Gwendolyn Bradley confronted the impossible music of Zerbinetta bravely and, most of the time, with winsome success. She did not flinch from lines that sometimes rise above the range of human audibility and do so in delirious coloratura squiggles. She had to resort to a little squeaky fakery at times, but she mustered an impressive performance against the odds.

Paula Rasmussen acted with sympathetic urgency as the distraught Composer but, like most misplaced mezzo-sopranos, found the high climaxes something of a trial. Richard Stilwell doddered effectively as the Music Master. Michael Smith did his outrageous thing with flair as the campy Dancing Master.

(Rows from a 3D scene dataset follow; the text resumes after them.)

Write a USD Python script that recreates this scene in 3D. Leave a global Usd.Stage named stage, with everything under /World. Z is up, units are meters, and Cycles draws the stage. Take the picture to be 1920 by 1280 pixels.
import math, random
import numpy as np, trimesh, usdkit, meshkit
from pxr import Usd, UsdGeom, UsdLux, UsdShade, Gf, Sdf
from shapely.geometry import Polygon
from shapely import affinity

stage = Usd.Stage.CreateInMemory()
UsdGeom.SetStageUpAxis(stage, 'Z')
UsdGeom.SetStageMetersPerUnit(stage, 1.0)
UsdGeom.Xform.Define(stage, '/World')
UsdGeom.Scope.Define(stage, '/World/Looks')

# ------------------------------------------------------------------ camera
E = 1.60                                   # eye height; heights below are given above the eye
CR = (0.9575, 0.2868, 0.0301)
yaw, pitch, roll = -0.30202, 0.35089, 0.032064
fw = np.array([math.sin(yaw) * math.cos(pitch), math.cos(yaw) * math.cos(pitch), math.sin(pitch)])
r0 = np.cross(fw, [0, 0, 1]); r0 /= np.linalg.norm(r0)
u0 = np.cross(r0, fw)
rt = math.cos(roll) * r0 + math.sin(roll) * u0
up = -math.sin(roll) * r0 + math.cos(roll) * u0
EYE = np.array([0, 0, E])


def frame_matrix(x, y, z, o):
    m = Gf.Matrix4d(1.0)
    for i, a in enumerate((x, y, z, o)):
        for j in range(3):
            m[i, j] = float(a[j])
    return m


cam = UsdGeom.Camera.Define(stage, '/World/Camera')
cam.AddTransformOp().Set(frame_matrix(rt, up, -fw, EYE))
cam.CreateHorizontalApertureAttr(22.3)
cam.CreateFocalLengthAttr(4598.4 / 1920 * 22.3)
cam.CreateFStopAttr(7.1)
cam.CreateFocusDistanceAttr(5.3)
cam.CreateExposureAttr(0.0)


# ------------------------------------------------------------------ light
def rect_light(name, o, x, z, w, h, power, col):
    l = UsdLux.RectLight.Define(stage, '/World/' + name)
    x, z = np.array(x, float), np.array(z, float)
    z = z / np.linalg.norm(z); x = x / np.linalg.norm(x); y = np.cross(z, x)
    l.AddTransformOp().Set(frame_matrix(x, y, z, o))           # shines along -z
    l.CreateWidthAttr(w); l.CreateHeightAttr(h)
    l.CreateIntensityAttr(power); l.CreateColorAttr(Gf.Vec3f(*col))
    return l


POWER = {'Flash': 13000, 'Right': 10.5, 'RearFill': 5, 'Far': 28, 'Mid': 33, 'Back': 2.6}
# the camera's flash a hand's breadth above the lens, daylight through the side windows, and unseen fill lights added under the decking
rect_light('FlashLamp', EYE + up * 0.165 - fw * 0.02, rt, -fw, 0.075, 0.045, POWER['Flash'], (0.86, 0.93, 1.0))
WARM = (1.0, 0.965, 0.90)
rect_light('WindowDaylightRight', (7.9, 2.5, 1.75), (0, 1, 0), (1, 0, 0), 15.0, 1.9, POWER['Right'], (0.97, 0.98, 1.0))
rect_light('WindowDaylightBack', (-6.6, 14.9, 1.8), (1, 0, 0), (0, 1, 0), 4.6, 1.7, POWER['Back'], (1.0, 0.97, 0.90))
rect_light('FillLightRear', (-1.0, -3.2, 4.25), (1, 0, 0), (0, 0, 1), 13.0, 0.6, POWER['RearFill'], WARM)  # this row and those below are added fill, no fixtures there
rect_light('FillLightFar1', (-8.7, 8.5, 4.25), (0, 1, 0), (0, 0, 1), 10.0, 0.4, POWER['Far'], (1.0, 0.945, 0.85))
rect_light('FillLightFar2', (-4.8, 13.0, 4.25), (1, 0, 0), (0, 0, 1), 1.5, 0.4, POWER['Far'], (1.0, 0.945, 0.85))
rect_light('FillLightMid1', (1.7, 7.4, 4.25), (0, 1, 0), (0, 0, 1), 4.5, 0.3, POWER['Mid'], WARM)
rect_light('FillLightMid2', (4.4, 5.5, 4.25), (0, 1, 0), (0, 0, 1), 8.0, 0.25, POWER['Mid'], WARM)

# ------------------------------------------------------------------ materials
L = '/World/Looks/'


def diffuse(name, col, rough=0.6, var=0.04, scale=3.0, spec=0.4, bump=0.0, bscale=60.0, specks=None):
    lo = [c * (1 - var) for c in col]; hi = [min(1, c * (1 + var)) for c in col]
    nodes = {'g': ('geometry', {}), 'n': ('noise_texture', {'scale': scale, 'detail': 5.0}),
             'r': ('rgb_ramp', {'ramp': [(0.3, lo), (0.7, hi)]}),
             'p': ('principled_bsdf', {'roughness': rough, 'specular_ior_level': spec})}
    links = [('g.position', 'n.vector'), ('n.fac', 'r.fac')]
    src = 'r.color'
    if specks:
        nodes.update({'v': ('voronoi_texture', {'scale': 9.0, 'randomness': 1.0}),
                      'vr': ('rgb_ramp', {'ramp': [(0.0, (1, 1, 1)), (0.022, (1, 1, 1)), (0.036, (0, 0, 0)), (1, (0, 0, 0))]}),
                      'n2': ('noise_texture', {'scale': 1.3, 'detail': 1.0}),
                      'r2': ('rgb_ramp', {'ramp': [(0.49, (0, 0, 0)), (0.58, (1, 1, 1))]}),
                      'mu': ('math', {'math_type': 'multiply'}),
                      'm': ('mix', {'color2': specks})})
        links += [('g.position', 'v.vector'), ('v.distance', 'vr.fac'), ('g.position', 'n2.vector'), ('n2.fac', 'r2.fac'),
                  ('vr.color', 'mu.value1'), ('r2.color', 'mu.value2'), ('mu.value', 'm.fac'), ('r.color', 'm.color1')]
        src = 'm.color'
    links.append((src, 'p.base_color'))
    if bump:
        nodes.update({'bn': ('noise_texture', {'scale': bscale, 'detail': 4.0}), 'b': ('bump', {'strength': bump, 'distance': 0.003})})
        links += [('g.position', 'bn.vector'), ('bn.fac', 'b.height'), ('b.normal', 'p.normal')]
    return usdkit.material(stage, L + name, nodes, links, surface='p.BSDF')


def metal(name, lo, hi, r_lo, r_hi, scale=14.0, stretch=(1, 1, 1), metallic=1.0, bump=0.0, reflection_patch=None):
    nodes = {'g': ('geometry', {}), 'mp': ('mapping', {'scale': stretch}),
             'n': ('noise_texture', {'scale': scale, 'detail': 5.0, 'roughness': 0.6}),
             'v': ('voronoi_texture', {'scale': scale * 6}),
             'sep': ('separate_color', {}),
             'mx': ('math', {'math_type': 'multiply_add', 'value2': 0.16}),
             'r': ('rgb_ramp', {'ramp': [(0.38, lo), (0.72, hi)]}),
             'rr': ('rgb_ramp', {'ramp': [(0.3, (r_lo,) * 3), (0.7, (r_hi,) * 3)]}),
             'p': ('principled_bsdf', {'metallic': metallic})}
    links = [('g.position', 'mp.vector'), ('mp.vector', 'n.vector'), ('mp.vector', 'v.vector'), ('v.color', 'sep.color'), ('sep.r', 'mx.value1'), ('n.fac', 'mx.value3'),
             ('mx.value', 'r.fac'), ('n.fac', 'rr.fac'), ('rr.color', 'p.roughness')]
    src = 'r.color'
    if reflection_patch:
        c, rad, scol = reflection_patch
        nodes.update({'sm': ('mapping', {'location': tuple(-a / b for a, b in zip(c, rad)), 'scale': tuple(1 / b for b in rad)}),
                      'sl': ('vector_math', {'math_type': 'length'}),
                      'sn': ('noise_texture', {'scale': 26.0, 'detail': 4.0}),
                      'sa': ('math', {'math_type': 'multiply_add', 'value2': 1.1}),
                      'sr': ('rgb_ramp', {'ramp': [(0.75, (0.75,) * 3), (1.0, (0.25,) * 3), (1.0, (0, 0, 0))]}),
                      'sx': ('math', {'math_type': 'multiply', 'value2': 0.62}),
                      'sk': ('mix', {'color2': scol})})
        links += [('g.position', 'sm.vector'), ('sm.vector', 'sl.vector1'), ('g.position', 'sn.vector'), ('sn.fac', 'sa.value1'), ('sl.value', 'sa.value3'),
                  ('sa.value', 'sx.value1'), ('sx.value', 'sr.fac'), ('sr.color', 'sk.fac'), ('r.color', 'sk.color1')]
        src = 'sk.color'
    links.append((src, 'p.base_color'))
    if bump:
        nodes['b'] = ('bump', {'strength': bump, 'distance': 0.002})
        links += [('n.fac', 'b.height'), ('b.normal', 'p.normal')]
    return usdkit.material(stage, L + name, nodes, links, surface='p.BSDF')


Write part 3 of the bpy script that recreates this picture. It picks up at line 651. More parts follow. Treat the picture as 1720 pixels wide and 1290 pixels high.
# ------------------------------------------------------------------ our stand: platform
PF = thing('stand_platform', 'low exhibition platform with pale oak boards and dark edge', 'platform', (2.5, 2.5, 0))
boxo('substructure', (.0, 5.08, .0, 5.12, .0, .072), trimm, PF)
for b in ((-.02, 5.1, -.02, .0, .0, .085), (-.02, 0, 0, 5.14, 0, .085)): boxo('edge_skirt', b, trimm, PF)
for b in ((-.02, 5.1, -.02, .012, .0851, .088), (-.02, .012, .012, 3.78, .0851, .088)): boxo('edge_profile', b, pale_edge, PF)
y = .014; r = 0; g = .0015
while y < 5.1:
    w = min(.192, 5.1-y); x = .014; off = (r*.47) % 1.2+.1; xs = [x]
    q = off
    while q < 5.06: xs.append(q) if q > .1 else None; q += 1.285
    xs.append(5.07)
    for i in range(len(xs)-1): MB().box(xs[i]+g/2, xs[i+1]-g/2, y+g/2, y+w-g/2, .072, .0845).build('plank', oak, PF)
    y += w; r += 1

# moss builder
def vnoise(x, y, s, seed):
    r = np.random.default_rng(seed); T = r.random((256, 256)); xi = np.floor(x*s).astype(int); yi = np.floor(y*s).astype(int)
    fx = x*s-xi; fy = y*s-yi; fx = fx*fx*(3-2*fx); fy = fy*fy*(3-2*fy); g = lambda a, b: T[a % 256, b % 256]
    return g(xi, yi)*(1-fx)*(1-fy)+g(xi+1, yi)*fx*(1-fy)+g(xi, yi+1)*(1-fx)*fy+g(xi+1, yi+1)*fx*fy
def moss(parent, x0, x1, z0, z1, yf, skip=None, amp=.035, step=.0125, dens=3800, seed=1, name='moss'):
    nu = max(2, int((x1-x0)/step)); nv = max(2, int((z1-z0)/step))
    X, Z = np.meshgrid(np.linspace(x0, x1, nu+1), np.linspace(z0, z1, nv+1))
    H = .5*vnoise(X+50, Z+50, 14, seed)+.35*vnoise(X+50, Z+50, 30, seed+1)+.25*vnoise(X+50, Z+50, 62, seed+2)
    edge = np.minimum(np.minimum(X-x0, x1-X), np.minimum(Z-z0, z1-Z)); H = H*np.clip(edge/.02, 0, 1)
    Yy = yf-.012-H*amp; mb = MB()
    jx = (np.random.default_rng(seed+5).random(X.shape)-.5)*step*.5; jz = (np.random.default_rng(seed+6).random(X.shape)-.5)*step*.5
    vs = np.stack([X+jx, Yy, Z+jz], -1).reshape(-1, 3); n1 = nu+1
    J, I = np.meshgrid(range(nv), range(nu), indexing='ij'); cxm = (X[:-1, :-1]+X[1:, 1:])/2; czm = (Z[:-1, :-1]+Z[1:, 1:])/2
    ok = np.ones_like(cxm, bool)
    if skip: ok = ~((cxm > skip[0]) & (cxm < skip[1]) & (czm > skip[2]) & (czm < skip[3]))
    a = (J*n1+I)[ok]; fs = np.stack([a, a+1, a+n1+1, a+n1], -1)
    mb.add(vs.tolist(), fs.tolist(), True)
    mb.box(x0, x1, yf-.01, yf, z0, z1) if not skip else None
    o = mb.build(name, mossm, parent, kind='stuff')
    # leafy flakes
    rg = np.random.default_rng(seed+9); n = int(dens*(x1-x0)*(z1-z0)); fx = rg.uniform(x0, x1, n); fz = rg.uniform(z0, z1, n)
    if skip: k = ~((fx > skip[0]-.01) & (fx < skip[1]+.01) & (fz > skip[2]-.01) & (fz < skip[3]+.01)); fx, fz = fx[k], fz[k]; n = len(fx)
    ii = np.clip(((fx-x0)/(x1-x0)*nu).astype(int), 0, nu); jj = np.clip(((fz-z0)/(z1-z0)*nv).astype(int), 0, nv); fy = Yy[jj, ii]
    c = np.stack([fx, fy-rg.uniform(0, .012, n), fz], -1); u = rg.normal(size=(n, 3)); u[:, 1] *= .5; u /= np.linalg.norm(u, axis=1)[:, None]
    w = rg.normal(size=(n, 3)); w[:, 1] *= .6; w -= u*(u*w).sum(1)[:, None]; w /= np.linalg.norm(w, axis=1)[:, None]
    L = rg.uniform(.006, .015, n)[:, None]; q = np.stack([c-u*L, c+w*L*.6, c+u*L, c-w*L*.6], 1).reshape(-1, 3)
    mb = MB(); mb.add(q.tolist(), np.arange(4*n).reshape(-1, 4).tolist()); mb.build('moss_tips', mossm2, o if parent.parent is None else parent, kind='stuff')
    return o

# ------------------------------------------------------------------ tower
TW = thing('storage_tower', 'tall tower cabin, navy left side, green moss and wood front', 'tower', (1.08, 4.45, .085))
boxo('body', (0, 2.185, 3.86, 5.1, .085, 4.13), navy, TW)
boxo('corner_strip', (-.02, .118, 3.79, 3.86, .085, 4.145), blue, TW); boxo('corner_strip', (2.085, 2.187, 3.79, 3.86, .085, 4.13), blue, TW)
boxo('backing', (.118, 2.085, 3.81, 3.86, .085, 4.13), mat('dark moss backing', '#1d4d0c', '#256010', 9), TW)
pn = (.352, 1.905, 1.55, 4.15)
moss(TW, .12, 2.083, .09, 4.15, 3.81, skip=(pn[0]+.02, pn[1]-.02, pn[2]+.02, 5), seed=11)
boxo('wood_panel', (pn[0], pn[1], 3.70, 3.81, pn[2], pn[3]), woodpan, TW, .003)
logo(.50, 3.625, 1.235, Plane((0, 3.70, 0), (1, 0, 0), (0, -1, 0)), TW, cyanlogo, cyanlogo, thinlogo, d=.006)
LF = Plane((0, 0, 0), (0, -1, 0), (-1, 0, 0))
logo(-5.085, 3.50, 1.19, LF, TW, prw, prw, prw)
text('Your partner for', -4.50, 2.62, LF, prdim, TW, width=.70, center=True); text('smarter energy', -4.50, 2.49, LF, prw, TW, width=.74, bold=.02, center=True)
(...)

Theodore Bikel spoke the crucial lines of the Major Domo with impeccable hauteur and equally impeccable German (he ought to have given his colleagues diction lessons). The trio of should-be-ethereal nymphs (Jennifer Smith, Stephanie Vlahos and Dale Franzen) sounded a bit earthbound, the quartet of should-be nimble buffoons (John Atkins, Greg Fedderly, Kevin Bell and Jonathan Mack) seemed a bit plodding.

The printed program offered numerous puff pieces, irrelevant historical studies with crassly recycled illustrations and skimpy biographies of the singers accompanied by postage-stamp portraits. The magazine offered not a word, however, of conceptual explanation on the production in question.